Someone looking to purchase a detector would recoil in horror and cross off a very, very capable and reasonably priced piece of gear! This is almost always the response to someone asking a valid question about a detector they either own or planning to purchase "Watch YouTube!!" There actually ARE quite a few excellent and well-seasoned detectorists running YouTube channels, with good information with well stocked facts about detector operations and other aspects of the hobby. My advice is to READ the manuals carefully and SELECT metal detecting channels on the Tube carefully and just be aware that video advice is not always good advice. Happy Hunting and Good Luck in the field! 

Saturday, January 27, 2024

Cherry-Picking - Turn Up That Discrimination

Metal detecting can go from being a fun, relaxing hobby, to a sweat-laced competition and obsession played out on social media, thoroughly peppered with drama. Most people who "always wanted a metal detector" here in the 1st quarter of the 21st Century are about 50-years too late. More and more regulations, usually brought on by the blatant misbehavior of those that came before you, are limiting areas to detect, as well as the blatant mistake Florida made inviting the great throngs of the unwashed to invade our state after they broke their own.
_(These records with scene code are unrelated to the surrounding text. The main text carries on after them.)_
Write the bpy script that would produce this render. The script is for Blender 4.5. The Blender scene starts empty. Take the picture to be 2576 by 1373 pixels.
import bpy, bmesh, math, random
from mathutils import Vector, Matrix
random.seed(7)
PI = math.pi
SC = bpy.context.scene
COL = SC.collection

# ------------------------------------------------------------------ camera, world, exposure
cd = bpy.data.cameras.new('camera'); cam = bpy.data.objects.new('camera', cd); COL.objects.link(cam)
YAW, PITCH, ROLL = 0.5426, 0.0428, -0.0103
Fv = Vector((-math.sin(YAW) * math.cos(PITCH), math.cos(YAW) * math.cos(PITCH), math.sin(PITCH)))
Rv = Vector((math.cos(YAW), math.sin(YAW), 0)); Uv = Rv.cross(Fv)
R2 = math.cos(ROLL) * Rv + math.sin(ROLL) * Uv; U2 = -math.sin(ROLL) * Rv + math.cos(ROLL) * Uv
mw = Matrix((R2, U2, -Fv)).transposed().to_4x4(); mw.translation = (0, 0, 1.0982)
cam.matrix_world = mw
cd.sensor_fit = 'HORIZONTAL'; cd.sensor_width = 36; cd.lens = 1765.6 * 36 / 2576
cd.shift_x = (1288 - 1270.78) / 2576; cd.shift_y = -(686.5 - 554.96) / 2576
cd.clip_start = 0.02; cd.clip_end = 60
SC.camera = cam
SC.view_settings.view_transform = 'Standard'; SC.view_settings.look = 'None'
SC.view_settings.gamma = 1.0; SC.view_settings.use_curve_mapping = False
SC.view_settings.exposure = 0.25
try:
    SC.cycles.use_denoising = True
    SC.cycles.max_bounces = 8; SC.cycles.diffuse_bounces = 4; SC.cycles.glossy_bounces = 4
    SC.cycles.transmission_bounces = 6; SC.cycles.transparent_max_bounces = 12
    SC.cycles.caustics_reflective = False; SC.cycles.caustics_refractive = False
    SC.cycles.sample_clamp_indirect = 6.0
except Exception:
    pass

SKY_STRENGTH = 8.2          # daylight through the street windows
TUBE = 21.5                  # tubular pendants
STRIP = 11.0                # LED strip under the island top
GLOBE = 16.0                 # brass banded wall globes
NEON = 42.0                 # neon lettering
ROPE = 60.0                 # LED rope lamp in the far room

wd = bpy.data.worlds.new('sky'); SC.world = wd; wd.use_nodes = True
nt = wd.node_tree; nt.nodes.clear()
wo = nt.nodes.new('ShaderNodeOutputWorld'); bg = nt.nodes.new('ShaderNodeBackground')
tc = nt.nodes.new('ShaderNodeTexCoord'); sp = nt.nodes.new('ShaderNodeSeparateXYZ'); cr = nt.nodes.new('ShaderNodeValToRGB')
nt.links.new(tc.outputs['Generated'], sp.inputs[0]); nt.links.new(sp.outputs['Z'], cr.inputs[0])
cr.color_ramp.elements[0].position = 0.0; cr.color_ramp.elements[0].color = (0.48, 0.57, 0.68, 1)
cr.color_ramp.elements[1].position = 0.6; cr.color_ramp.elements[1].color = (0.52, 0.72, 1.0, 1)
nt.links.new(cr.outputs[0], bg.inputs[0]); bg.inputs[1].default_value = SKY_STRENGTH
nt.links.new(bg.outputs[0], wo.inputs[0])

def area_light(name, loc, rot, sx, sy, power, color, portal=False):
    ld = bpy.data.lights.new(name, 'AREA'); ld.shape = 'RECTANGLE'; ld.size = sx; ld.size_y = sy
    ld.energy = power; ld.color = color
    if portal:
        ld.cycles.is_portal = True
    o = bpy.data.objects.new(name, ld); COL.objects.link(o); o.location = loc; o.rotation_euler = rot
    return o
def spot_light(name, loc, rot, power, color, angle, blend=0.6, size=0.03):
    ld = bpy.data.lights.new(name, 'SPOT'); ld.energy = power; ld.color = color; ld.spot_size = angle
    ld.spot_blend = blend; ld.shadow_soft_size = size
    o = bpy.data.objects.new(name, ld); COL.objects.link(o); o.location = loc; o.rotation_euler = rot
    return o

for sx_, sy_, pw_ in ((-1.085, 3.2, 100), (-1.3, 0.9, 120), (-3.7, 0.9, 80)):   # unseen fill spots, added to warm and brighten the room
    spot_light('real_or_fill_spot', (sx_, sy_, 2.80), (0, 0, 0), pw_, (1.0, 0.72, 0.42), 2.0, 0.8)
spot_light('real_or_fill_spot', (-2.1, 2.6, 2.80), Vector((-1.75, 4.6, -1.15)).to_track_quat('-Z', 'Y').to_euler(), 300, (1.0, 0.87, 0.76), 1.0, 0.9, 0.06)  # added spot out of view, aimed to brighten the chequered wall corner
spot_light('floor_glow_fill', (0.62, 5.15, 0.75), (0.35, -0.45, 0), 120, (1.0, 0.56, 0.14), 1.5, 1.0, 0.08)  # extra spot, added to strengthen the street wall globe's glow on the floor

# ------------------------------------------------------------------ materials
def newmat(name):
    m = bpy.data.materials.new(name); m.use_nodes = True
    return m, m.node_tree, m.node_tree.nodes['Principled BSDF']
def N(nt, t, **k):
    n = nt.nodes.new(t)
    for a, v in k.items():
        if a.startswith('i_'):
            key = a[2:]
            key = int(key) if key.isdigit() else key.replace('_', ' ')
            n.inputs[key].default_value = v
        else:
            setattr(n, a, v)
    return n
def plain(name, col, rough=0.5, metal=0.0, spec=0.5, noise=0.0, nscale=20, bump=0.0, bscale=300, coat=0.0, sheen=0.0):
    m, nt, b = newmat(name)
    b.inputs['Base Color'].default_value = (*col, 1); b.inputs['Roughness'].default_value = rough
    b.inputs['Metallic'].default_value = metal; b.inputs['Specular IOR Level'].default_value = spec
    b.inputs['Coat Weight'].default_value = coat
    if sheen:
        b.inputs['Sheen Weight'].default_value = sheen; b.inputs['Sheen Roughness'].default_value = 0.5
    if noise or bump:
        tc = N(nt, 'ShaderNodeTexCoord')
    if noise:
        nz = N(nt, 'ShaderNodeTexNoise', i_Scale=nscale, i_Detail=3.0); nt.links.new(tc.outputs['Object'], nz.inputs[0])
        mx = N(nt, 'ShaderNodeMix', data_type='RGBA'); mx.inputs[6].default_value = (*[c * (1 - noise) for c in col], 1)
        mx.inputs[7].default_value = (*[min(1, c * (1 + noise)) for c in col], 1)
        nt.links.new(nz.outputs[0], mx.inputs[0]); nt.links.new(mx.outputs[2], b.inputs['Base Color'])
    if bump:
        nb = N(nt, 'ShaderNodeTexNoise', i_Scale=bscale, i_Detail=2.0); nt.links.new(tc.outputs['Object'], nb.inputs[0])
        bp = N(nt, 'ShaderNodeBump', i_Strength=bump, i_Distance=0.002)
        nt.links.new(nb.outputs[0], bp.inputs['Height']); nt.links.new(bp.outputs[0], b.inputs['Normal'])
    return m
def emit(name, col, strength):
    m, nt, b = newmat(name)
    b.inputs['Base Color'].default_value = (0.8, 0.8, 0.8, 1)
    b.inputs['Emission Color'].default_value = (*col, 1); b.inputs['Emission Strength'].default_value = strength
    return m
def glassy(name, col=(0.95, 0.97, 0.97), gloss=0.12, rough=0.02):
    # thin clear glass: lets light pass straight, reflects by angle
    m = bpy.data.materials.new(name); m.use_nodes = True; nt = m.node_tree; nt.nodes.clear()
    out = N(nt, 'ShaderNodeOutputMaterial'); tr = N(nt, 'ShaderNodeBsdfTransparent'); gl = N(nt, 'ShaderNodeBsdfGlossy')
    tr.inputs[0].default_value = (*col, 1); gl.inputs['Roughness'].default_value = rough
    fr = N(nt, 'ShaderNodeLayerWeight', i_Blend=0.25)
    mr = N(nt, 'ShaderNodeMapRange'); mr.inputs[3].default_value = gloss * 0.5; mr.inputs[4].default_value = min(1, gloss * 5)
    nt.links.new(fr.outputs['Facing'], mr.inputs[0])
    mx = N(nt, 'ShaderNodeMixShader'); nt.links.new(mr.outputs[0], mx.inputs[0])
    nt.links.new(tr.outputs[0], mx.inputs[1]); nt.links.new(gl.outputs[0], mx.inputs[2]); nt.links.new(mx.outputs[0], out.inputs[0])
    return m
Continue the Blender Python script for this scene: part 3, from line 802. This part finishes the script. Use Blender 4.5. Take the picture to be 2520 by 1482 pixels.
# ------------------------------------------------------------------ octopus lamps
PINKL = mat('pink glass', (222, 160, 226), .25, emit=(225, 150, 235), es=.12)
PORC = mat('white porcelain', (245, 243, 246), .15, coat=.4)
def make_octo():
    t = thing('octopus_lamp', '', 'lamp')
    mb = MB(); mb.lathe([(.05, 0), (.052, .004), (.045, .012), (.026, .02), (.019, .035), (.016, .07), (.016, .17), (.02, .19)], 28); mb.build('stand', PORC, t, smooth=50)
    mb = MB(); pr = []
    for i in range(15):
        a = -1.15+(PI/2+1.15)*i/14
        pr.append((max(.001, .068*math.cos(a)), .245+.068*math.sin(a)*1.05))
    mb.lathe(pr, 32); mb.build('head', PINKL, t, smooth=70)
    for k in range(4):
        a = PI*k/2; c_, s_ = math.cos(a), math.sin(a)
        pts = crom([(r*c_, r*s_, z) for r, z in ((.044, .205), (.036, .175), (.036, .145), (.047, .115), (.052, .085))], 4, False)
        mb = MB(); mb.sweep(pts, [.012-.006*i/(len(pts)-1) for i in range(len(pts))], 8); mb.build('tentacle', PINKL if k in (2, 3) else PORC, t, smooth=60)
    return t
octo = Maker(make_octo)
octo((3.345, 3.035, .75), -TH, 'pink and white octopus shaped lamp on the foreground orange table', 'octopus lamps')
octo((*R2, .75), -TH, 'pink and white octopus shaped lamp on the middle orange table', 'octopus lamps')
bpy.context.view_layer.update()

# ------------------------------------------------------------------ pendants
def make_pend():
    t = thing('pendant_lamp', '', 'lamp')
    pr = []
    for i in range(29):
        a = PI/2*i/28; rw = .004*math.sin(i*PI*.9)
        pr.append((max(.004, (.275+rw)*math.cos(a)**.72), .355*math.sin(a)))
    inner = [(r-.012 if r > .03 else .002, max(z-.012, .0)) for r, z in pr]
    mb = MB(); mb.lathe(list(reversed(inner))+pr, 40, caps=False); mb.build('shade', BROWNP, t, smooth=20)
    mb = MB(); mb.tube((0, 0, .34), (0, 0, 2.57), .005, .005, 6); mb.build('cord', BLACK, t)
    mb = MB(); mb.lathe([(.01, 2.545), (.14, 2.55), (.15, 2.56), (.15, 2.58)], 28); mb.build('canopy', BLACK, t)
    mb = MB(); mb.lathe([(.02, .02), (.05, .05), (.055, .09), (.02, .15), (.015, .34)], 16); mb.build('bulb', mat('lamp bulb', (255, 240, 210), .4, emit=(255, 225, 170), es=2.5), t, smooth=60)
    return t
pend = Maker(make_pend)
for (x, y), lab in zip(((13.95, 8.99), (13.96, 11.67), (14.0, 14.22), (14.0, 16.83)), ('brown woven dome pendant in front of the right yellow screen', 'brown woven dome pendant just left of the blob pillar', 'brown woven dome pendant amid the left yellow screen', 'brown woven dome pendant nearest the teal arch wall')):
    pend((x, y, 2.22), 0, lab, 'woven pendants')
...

This has created sort of a land-rush in Florida, with historic and non-historic buildings, land, communities and nature areas being overrun by developers, bulldozing those same areas into submission and removing them from the sphere of our casual pastime and enjoyment, as concrete is poured into every nook and cranny.

In kind of a round-about way, this gets me to my point. As areas to hunt decrease, the quality of hunt areas decrease, i.e. more and more trashy areas are becoming the only places left to hunt. When you start metal detecting, a great hush will fall everywhere as the gods of metal detecting tell you, in no uncertain terms, that it's a technical sin to use any more than a smidgen (if even that!) of discrimination on your machine. Others in the hobby will tell you in a loud voice, you may (you may) MISS a small, teensy, shrimpy little gold band if you use too much discrimination!!!! (OMG!!!) But, as usual, time is not on your side and digging railway-carloads of junk and trash so you don't miss ANYTHING is a losing proposition. Metal detecting is not called "cleaning parks" for a reason, and that's not what you signed up for. Practicing this sort of thing is sure to frustrate you and bore you to tears, and usually results in you taking up golf again, using your metal detector as a putter.

Cherry-picking is the term used in the hobby when you crank the discrimination control up a bit more than usual, maybe even more than that. And you may not find that skinny gold ring, but that's not to say there are no other rewards for this kind of behavior. You will start finding relics and antiques that were masked at lower discrimination by the layers of bottlecaps, pull-tabs, foil and other junk like a metal overcast. Sure you are going to miss some stuff, but you are going to find some GOOD stuff for a while, the stuff that makes metal detecting the fun thing it was supposed to be. Now there are those that will disagree with me, but they also cherry-pick when the junk get's thick! Hey, that rhymes! As always, do what YOU think is best, and most important have FUN doing it!